Anne Bryant, who co-founded the Bear Preservation League last fall after a mother bear and cub were killed when they broke into a house in Homewood, said the 120-member group has trained volunteers who would have chased the bear away with pepper spray had they been called.

Bryant said the group had worked closely with the sheriff and animal-control departments, who referred bear calls to it until about a month ago when the calls abruptly stopped. After Monday's shooting, she tried to learn why they weren't called and was given no answer, she said.

But Langton explained that there's a liability issue in calling on citizens for help in a dangerous situation. And when contacted in the past, he said, league members have said they don't respond to the scene, but instead educate people to keep bears away from their homes.

Fish and Game warden Al Zamudio, who responded to both Robbins' and Marsh's calls, said killing the bear, the first he has had to shoot in 20 years with the department, "wasn't anything I wanted to do -- our job is to protect wildlife."

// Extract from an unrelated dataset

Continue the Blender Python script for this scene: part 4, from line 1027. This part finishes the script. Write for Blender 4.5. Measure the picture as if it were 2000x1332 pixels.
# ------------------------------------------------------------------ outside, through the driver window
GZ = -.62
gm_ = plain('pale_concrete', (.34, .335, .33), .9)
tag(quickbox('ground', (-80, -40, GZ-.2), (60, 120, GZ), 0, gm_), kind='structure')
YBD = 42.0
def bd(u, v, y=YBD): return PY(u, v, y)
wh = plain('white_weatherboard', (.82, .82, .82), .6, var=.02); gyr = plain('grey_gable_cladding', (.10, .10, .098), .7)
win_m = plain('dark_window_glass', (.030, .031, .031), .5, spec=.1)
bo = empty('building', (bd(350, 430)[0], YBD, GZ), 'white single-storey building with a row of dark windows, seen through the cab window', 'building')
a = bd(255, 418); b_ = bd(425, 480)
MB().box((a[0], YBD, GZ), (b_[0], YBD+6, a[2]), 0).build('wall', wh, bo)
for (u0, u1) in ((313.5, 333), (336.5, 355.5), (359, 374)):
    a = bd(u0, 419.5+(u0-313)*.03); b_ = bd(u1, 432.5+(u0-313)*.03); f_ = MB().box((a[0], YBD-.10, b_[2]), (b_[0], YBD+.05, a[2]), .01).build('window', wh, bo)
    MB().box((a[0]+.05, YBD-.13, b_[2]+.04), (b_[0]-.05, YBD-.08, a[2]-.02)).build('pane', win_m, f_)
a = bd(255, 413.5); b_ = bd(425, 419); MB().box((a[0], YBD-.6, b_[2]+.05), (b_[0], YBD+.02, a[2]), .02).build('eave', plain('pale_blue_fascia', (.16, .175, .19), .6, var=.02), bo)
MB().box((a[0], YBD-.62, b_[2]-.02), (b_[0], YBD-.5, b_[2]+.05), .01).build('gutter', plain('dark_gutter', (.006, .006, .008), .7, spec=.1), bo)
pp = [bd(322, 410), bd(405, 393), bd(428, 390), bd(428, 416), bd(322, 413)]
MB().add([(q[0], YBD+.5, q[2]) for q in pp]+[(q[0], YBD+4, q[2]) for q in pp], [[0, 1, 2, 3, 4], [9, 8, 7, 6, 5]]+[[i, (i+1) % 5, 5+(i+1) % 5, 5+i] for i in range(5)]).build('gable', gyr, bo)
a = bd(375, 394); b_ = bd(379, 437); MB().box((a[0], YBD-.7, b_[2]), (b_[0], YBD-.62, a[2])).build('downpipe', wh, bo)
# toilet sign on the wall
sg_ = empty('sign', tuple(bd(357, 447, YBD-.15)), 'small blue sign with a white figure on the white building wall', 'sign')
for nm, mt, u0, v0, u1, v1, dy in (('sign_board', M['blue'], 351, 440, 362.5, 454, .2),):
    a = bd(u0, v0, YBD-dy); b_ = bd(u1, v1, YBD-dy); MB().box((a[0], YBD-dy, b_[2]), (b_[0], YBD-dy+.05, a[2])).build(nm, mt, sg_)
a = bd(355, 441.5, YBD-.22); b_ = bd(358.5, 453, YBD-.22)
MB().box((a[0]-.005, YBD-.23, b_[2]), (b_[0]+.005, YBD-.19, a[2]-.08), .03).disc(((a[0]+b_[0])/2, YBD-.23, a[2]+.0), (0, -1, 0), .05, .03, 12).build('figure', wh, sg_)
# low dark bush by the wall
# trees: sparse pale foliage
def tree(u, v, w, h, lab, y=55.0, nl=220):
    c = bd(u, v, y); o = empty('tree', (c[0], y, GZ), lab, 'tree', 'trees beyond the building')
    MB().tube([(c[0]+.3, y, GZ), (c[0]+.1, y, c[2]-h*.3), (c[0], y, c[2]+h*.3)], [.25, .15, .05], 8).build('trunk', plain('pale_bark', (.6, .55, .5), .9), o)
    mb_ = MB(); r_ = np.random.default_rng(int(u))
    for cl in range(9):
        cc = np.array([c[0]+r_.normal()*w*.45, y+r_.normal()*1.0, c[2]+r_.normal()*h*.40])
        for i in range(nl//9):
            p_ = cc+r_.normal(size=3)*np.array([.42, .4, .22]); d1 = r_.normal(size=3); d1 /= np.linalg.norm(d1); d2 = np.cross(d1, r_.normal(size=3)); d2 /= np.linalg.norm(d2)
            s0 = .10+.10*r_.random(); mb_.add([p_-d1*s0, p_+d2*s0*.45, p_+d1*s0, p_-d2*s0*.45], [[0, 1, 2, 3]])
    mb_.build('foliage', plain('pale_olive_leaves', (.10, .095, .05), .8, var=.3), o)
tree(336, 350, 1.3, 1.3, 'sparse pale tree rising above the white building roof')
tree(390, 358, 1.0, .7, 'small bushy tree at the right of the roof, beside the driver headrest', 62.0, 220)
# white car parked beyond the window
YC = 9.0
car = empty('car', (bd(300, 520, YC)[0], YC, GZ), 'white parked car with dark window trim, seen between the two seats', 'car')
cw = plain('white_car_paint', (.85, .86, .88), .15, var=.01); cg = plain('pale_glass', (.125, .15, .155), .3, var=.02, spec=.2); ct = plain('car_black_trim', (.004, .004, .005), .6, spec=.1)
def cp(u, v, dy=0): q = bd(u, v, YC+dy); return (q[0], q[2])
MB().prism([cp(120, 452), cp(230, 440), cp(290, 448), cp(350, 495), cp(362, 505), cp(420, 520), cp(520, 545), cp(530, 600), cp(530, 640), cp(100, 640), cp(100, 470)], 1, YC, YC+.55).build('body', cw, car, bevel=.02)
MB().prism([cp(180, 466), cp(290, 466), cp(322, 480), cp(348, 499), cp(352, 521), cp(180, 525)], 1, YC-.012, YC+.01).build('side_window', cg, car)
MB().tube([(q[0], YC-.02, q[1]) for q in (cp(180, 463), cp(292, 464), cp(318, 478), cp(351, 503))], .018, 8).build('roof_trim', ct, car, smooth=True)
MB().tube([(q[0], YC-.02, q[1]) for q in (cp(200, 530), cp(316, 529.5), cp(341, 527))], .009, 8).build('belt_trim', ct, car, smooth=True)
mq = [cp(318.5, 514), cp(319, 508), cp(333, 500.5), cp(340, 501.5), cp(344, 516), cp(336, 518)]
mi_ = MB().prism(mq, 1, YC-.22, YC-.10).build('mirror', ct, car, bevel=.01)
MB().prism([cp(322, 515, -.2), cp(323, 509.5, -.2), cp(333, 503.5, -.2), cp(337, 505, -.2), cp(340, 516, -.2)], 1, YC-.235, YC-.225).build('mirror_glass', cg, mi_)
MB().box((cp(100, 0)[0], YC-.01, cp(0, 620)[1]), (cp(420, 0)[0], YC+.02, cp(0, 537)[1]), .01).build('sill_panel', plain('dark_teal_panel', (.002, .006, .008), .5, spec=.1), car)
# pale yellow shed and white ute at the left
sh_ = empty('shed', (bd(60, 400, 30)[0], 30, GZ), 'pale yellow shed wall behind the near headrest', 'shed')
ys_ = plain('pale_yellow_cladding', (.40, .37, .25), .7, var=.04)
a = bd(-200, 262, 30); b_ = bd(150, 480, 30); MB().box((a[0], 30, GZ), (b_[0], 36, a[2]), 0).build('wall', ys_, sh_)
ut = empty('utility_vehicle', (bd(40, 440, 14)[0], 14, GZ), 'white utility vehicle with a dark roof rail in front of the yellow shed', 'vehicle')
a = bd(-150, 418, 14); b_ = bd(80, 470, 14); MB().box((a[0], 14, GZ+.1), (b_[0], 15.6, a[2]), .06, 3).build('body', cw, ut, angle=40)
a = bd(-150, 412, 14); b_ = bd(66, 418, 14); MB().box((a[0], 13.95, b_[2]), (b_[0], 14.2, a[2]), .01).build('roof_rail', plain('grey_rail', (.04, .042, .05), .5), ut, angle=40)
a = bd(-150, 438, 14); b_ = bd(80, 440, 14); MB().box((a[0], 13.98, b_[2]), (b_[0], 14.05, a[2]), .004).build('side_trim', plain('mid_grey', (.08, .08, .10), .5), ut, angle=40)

The department doesn't relocate problem bears, he said, because it is ineffective. And there's a liability problem if they cause injury or other damage where they are relocated, and they usually return anyway.

Referring to people who have criticized the Marsh and Robbins families, he said, "Their idea is to protect the animals and I understand that, but until they experience a 500-pound bear with three small kids in the house . . . all it takes is one swipe, their claws are so powerful."